Saki : Et c’est aussi une résidence, la yourte.

Martin : La yourte c’est une tente, c’est là où on vit. Oui c’est un lieu de résidence.

Saki : Un lieu de résidence qui bouge pour voyager.

Martin : Et donc c’est ce qu’on essaie d’inculquer aux jeunes pendant toute la semaine. Si on prend l’image de la yourte et on la transpose sur le jeune, c’est : « Toi, tu as ta vie, bah on va te permettre de la déplacer un peu pour voir autre chose et te dire qu’il n’y a rien de fixe ». Je veux dire : si quelqu’un a envie d’être mécanicien, c’est ok, mais rien ne l’empêche de dire bonjour à un carreleur. Ça c’est un exemple du métier, mais ça peut être aussi l’exemple de la famille. Il y a moyen de faire plein de rencontres, avec plein de gens, pour élargir les possibilités en se baladant, en voyant des gens, en rencontrant d’autres personnes.
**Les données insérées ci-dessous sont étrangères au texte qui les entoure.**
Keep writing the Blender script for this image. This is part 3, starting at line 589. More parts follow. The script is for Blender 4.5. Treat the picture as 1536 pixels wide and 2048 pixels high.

Saki : Maintenant tu travailles à l’Aubépine jusqu’à la fin du mois de juin. Toi, tu ressens comment cette transition ? Parce qu’il y avait quand même une transition entre ton travail précédent et l’Aubépine ?

Martin : Disons que c’était intéressant que je revienne ici parce que j’y ai travaillé déjà pendant le premier confinement. Mon expérience dans la petite enfance est aussi un plus. J’ai retrouvé à l’Aubépine une fillette accueillie dans mon ancien lieu de travail. Cela fait sens, car il y a une continuité. Mon expérience en AMO m’aide également dans ma pratique avec les jeunes du SRG.